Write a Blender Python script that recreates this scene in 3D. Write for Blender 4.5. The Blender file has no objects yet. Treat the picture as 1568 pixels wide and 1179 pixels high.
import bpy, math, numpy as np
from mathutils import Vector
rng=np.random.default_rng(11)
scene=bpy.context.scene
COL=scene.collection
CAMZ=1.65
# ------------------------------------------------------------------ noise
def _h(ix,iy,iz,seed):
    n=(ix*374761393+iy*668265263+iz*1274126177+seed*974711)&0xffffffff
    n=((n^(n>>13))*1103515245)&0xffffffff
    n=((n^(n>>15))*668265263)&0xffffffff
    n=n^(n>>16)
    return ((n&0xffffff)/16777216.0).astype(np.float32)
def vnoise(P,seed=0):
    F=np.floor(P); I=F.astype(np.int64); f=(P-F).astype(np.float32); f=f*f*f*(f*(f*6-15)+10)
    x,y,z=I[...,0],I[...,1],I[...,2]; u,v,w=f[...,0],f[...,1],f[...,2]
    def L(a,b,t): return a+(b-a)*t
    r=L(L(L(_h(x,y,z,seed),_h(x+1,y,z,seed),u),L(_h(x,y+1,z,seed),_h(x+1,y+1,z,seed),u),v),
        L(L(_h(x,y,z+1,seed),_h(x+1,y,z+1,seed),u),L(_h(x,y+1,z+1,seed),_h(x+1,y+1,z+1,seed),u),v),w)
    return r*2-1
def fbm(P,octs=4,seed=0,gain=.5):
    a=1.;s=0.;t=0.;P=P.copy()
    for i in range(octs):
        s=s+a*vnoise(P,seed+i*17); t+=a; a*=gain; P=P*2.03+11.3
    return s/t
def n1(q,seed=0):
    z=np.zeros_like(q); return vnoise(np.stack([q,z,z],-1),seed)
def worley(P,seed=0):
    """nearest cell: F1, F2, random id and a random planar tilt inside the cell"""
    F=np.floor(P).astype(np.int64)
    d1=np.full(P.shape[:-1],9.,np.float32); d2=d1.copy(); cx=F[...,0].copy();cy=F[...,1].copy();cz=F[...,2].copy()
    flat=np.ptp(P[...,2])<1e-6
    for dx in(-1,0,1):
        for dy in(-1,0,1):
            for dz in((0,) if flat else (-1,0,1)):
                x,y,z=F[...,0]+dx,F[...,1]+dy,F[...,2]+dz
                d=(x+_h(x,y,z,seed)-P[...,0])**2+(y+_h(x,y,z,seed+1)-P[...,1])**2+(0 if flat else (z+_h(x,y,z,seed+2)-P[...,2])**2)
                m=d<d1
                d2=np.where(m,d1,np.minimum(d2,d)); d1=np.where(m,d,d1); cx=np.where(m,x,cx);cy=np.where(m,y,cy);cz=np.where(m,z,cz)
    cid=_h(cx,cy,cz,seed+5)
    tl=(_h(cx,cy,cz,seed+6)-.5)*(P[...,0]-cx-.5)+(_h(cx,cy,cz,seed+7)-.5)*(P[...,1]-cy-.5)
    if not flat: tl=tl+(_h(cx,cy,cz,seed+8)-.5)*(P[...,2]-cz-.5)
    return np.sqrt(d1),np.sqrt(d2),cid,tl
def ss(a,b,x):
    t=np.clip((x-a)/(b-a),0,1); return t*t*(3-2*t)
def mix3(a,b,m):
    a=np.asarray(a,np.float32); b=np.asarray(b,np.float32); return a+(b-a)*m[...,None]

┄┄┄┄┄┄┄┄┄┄

● **What is required**
Scan the material above for the string "scene" and return the lines that hold it.

● **Response to this task**
Write a Blender Python script that recreates this scene in 3D. Write for Blender 4.5. The Blender file has no objects yet. Treat the picture as 1568 pixels wide and 1179 pixels high.
scene=bpy.context.scene
COL=scene.collection